テントの中で風雨に耐えた翌日は、前日から一転、嘘のような快晴に。頂上まで上がり、最高の眺望をひとり占めした。これで完全に山にハマった。

「以来、千葉の自宅から川崎の店舗まで通勤し、休みの日には北アルプスを中心に山に登るということを続けていましたが、『フィールドの近くに暮らしたい』という思いが募ってきました。一緒に槍ヶ岳に登った先輩が現在の夫なのですが、思いきって2人で白馬への移住を決めたのが昨年春のことです」

移住によってもたらされたマインドシフト

現在は自宅のある安曇野から白馬の店舗まで、毎日通勤している。白馬はもちろん、自宅の近くにも北アルプスの登山口があり、アクティビティには事欠かない環境だ。山登りだけでなくスキーやマウンテンバイクも始め、四季折々の北アルプスの自然を楽しんでいる。

「フィールドが近くなっていちばん変わったのは自分の考え方です。自分に必要なものとそうでないものの取捨選択がシビアになって、必要なものに集中できるようになりました。もちろん、ライフスタイルや遊び方も大きく変わりました。早朝、朝もやのなかを夫と犬と走りに行ったり、日帰りで山に入ったり、アウトドアが日常に。現在は友人と遊ぶのだって、カフェではなく屋外が中心です。コーヒーと軽食を持って外でランチをしたり、青木湖や木崎湖へ星を見に行ったり、ときには東京近郊から来た友人を山に案内したり」

この日は前職の同僚2人を連れて、夫婦で八ヶ岳に出かけた。雪山ビギナーのために考えたルートは、渋の湯から高見石小屋を経て白駒池を往復するコース。

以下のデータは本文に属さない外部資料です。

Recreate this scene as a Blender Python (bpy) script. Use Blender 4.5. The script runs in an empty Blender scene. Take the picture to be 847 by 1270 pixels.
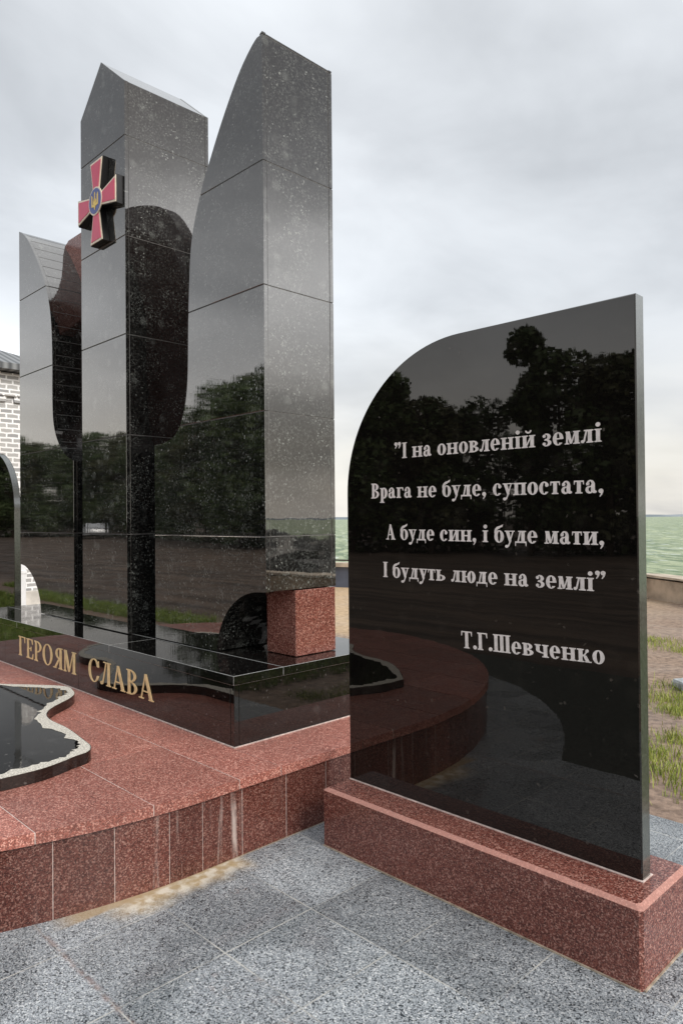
import bpy, bmesh, math, random
import numpy as np
from mathutils import Vector, Matrix

random.seed(7)
rng = np.random.default_rng(11)
R = math.radians
scene = bpy.context.scene
COL = scene.collection

# ------------------------------------------------------------------ camera
EYE = 1.6
yaw, pitch, roll = R(45.6), R(0.55), R(0.5)
fw = Vector((-math.sin(yaw) * math.cos(pitch), math.cos(yaw) * math.cos(pitch), math.sin(pitch)))
rt = Vector((math.cos(yaw), math.sin(yaw), 0))
up = rt.cross(fw)
c_, s_ = math.cos(roll), math.sin(roll)
r2 = c_ * rt - s_ * up
u2 = c_ * up + s_ * rt
cam_data = bpy.data.cameras.new('camera')
cam = bpy.data.objects.new('camera', cam_data)
COL.objects.link(cam)
cam.matrix_world = Matrix(((r2.x, u2.x, -fw.x, 0), (r2.y, u2.y, -fw.y, 0), (r2.z, u2.z, -fw.z, EYE), (0, 0, 0, 1)))
cam_data.sensor_fit = 'HORIZONTAL'
cam_data.sensor_width = 36
cam_data.lens = 36 * 895 / 847
cam_data.clip_start = 0.05
cam_data.clip_end = 20000
scene.camera = cam

# ------------------------------------------------------------------ world
SUN_EL, SUN_AZ = 38, 2          # azimuth from +X towards +Y
w = bpy.data.worlds.new('World')
scene.world = w
w.use_nodes = True
nt = w.node_tree
nt.nodes.clear()


def N(nt, kind, **kw):
    n = nt.nodes.new(kind)
    for k, v in kw.items():
        if k in n.inputs.keys():
            n.inputs[k].default_value = v
        else:
            setattr(n, k, v)
    return n


def math_n(nt, op, a, b=None, c=None, clamp=False):
    n = nt.nodes.new('ShaderNodeMath')
    n.operation = op
    n.use_clamp = clamp
    for i, v in enumerate((a, b, c)):
        if v is None:
            continue
        if isinstance(v, (int, float)):
            n.inputs[i].default_value = v
        else:
            nt.links.new(v, n.inputs[i])
    return n.outputs[0]


def maprange(nt, v, a, b, c=0.0, d=1.0, smooth=True):
    n = nt.nodes.new('ShaderNodeMapRange')
    n.interpolation_type = 'SMOOTHSTEP' if smooth else 'LINEAR'
    nt.links.new(v, n.inputs['Value'])
    for k, q in zip(('From Min', 'From Max', 'To Min', 'To Max'), (a, b, c, d)):
        n.inputs[k].default_value = q
    return n.outputs['Result']


def mix(nt, f, a, b, blend='MIX'):
    n = nt.nodes.new('ShaderNodeMix')
    n.data_type = 'RGBA'
    n.blend_type = blend
    n.clamp_factor = True
    for idx, v in ((0, f), (6, a), (7, b)):
        if isinstance(v, (int, float)):
            n.inputs[idx].default_value = v
        elif isinstance(v, (tuple, list)):
            n.inputs[idx].default_value = (*v[:3], 1)
        else:
            nt.links.new(v, n.inputs[idx])
    return n.outputs[2]


def noise(nt, vec, scale, detail=4, rough=0.55, dist=0.0):
    n = nt.nodes.new('ShaderNodeTexNoise')
    n.inputs['Scale'].default_value = scale
    n.inputs['Detail'].default_value = detail
    n.inputs['Roughness'].default_value = rough
    n.inputs['Distortion'].default_value = dist
    if vec is not None:
        nt.links.new(vec, n.inputs['Vector'])
    return n.outputs['Fac']


def voro(nt, vec, scale, feature='F1'):
    n = nt.nodes.new('ShaderNodeTexVoronoi')
    n.feature = feature
    n.inputs['Scale'].default_value = scale
    if vec is not None:
        nt.links.new(vec, n.inputs['Vector'])
    return n


def scaled(nt, vec, s, loc=(0, 0, 0), rot=(0, 0, 0)):
    n = nt.nodes.new('ShaderNodeMapping')
    n.inputs['Scale'].default_value = s
    n.inputs['Location'].default_value = loc
    n.inputs['Rotation'].default_value = rot
    nt.links.new(vec, n.inputs['Vector'])
    return n.outputs[0]


tc = N(nt, 'ShaderNodeTexCoord')
sep = N(nt, 'ShaderNodeSeparateXYZ')
nt.links.new(tc.outputs['Generated'], sep.inputs[0])
sky = N(nt, 'ShaderNodeTexSky')
sky.sky_type = 'NISHITA'
sky.sun_disc = False
sky.sun_elevation = R(SUN_EL)
sky.sun_rotation = R(90 - SUN_AZ)
sky.dust_density = 3.0
# flat cloud deck seen in perspective
zz = math_n(nt, 'ADD', math_n(nt, 'MAXIMUM', sep.outputs[2], 0.0), 0.22)
comb = N(nt, 'ShaderNodeCombineXYZ')
nt.links.new(math_n(nt, 'DIVIDE', sep.outputs[0], zz), comb.inputs[0])
nt.links.new(math_n(nt, 'DIVIDE', sep.outputs[1], zz), comb.inputs[1])
n1 = noise(nt, scaled(nt, comb.outputs[0], (1.0, 1.0, 1), (3.1, 1.7, 0)), 0.75, 5, 0.5, 0.6)
n2 = noise(nt, scaled(nt, comb.outputs[0], (1.3, 0.9, 1), (9.0, 4.0, 0)), 2.2, 6, 0.55, 0.4)
cl = math_n(nt, 'ADD', math_n(nt, 'MULTIPLY', n1, 0.72), math_n(nt, 'MULTIPLY', n2, 0.28))
fac = maprange(nt, cl, 0.36, 0.64)
cloud = mix(nt, fac, (0.338, 0.350, 0.362), (0.515, 0.533, 0.550))
# brighter, creamier air low over the water
low = maprange(nt, sep.outputs[2], 0.02, 0.30, 1.0, 0.0)
n3 = maprange(nt, noise(nt, scaled(nt, comb.outputs[0], (0.8, 0.8, 1), (1.0, 7.0, 0)), 1.3, 4, 0.5, 0.3), 0.35, 0.6)
lowcol = mix(nt, n3, (0.43, 0.415, 0.395), (0.575, 0.545, 0.49))
cloud = mix(nt, math_n(nt, 'MULTIPLY', low, 0.8), cloud, lowcol)
# overcast deck: brightest overhead, heavier cloud inland and to the north
hd = math_n(nt, 'MAXIMUM', math_n(nt, 'SQRT', math_n(nt, 'SUBTRACT', 1.0, math_n(nt, 'MULTIPLY', sep.outputs[2], sep.outputs[2]))), 0.05)
def toward(ax, ay, lo, hi):
    d = math_n(nt, 'DIVIDE', math_n(nt, 'ADD', math_n(nt, 'MULTIPLY', sep.outputs[0], ax), math_n(nt, 'MULTIPLY', sep.outputs[1], ay)), hd)
    return maprange(nt, d, lo, hi)


wobel = math_n(nt, 'ADD', sep.outputs[2], math_n(nt, 'MULTIPLY', math_n(nt, 'SUBTRACT', noise(nt, scaled(nt, tc.outputs['Generated'], (3, 3, 9)), 1.2, 5, 0.6, 0.5), 0.5), 0.10))


def layers(stops):
    r = N(nt, 'ShaderNodeValToRGB')
    cr_ = r.color_ramp
    cr_.interpolation = 'B_SPLINE'
    while len(cr_.elements) < len(stops):
        cr_.elements.new(0.5)
    for e_, (p_, v_) in zip(cr_.elements, stops):
        e_.position = p_
        e_.color = (v_ / 3, v_ / 3, v_ / 3, 1)
    nt.links.new(wobel, r.inputs[0])
    return math_n(nt, 'MULTIPLY', r.outputs[0], 3.0)


# cloud layers by height: a bright break over a dark bank to the east, heavy cloud high inland
over = layers([(0.0, 1.0), (0.55, 1.0), (0.75, 1.25), (0.95, 1.95), (1.0, 2.0)])
east = layers([(0.0, 1.15), (0.045, 1.0), (0.07, 0.50), (0.15, 0.55), (0.20, 1.6), (0.30, 2.3), (0.37, 2.2), (0.43, 0.9), (0.50, 0.5), (0.64, 0.55), (0.80, 1.4), (0.95, 2.0)])
inland = layers([(0.0, 1.7), (0.16, 1.9), (0.24, 1.75), (0.33, 1.05), (0.45, 0.7), (0.62, 0.65), (0.78, 1.3), (0.95, 2.0)])
we = toward(0.75, 0.66, 0.35, 0.8)
wi = toward(-0.45, -0.89, -0.25, 0.35)


def lerp(f, a, b3):
    return math_n(nt, 'ADD', a, math_n(nt, 'MULTIPLY', f, math_n(nt, 'SUBTRACT', b3, a)))


gain = lerp(wi, lerp(we, over, east), inland)
gain = math_n(nt, 'MULTIPLY', gain, math_n(nt, 'ADD', 0.96, math_n(nt, 'MULTIPLY', toward(-0.95, 0.31, 0.78, 0.98), 0.20)))
gv = N(nt, 'ShaderNodeVectorMath')
gv.operation = 'SCALE'
nt.links.new(cloud, gv.inputs[0])
nt.links.new(gain, gv.inputs['Scale'])
cloud = gv.outputs[0]
skyc = mix(nt, 1.0, sky.outputs[0], (0.10, 0.10, 0.10), 'MULTIPLY')
final = mix(nt, 0.88, skyc, cloud)
bg = N(nt, 'ShaderNodeBackground')
bg.inputs['Strength'].default_value = 1.0
nt.links.new(final, bg.inputs['Color'])
out = N(nt, 'ShaderNodeOutputWorld')
nt.links.new(bg.outputs[0], out.inputs[0])

sun_d = bpy.data.lights.new('sun', 'SUN')
sun_d.energy = 1.5
sun_d.angle = R(25)
sun_d.color = (1.0, 0.95, 0.88)
sun = bpy.data.objects.new('sun', sun_d)
COL.objects.link(sun)
sdir = Vector((math.cos(R(SUN_EL)) * math.cos(R(SUN_AZ)), math.cos(R(SUN_EL)) * math.sin(R(SUN_AZ)), math.sin(R(SUN_EL))))
sun.rotation_euler = sdir.to_track_quat('Z', 'Y').to_euler()

scene.view_settings.view_transform = 'Standard'
scene.view_settings.look = 'None'
scene.view_settings.exposure = 0.86
scene.view_settings.gamma = 1.0
scene.view_settings.use_curve_mapping = False
scene.cycles.max_bounces = 10
scene.cycles.glossy_bounces = 6
scene.cycles.diffuse_bounces = 4

# ------------------------------------------------------------------ materials


def new_mat(name):
    m = bpy.data.materials.new(name)
    m.use_nodes = True
    nt = m.node_tree
    b = nt.nodes['Principled BSDF']
    return m, nt, b


def setv(nt, sock, v):
    if isinstance(v, (int, float)):
        sock.default_value = v
    elif isinstance(v, (tuple, list)):
        sock.default_value = (*v[:3], 1)
    else:
        nt.links.new(v, sock)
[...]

危険箇所はなく、斜度もゆるやか。シラビソやコメツガの静かな森の中を、ハイキング気分で散策できる。

「このルートは私も初めてなのですが、雪が積もる冬がいちばんきれいだと聞いて、ぜひ案内したいと思っていました」

自分がかつて山登りに連れて行ってもらったように、仲間たちに外遊びのきっかけを提供できればうれしい、と吉田さん。たとえ自分たちが同行できない時でも、山に行くために前泊する必要があれば安曇野の自宅を使ってもらうし、道具を貸すこともある。朝、登山口まで送ることもいとわない。実際、夏山シーズン中は多くの元同僚が吉田家に遊びに来たそうで、「トレイルヘッドのゲストハウス」という役割を十分すぎるほど果たしたようだ。今日案内した2人も、「一緒に働いていた時よりもいまの方が一緒に出かけるようになった」という。

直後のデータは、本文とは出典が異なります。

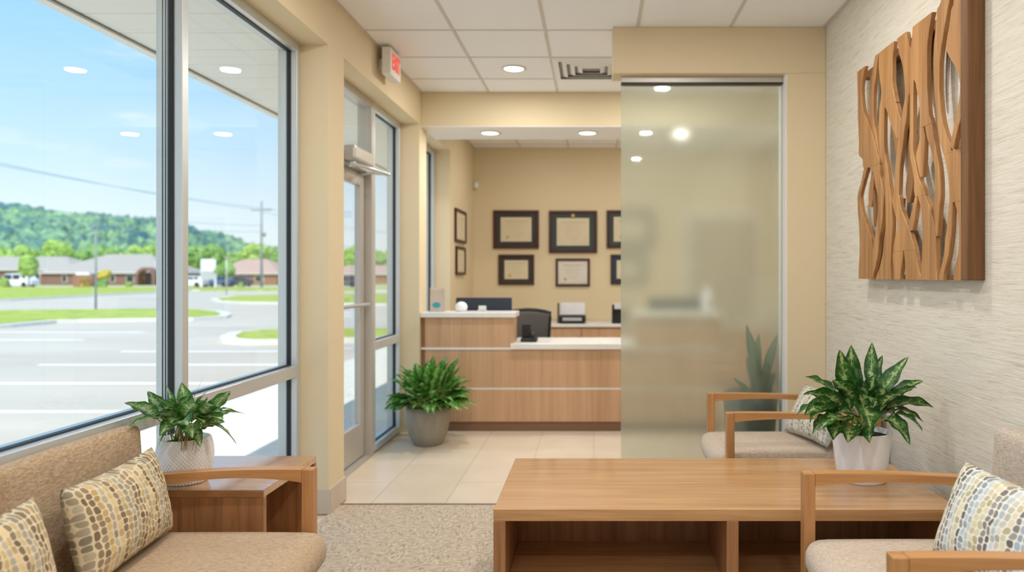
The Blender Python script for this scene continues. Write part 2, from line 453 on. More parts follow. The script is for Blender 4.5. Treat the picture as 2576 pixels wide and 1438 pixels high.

「都会にいるとどうしても心理的、物理的にフィールドへのハードルが高くなってしまう。私たちが安曇野にいることで、そのハードルを少しでも下げられればと思います。それは仲間だけでなく、お客さまについても同様です。山に初めて出かけるという方がうちで道具を買ってくださり、山が大好きになって、少しずつアウトドアでの経験を増やしていく。そうした様子を間近に眺めることが、日々のモチベーションになっています」

アウトドアと白馬のためにできること

現在の吉田さんに刺激を与えてくれるのは、〈THE NORTH FACE GRAVITY HAKUBA〉のスタッフと、店舗の顧客である山岳ガイドやアスリートたちだ。

「ここのスタッフは全員がアウトドアアクティビティに精通していて、栂池のパトロール隊員としてスキー場内の雪崩対策に携わっている先輩もいます。お客さまにも山のプロフェッショナルが多く、山のこと、自然のこと、たくさんのことを教わっています」

フィールドショップという性質上、〈THE NORTH FACE GRAVITY HAKUBA〉では近隣のアウトドアショップと連携して、安全登山にまつわる啓発活動も行っている。また、駅前の足湯の清掃活動への参加や地元中学校の職場体験プログラムの受け入れなど、地域貢献にも積極的だ。

「この素晴らしいフィールドで遊ばせてもらっているのだから、私たちなりの地域貢献をしていきたい。まだまだ知識も経験も足りていないけれど、私が〈THE NORTH FACE GRAVITY HAKUBA〉にいることが誰かのプラスになるような、そういう成長を続けていければと思っています」

こちらに来て初めて迎える冬。吉田さんはスキー、冬山登山、雪上キャンプといろいろ計画している。その経験は、仲間や顧客とともにアウトドアの裾野を広げることに貢献していくはずだ。

(写真 木本日菜乃 / 文 倉石綾子)

  1. 吉田遥(よしだ・はるか)
    1996年千葉県佐倉市生まれ。高校卒業後、大手スポーツアパレルメーカーに就職。その経験を生かし、〈THE NORTH FACE+|ららぽーとTOKYO-BAY〉にアルバイトとして入店。2021年、社員として〈THE NORTH FACE+ラゾーナ川崎〉に勤務した後、2023年4月に〈THE NORTH FACE GRAVITY HAKUBA〉へ。現在は夫とともに安曇野市に自宅を構え、夏は縦走登山にマウンテンバイク、キャンプ、冬は冬山登山、スキーと、四季折々のアウトドアアクティビティを楽しんでいる。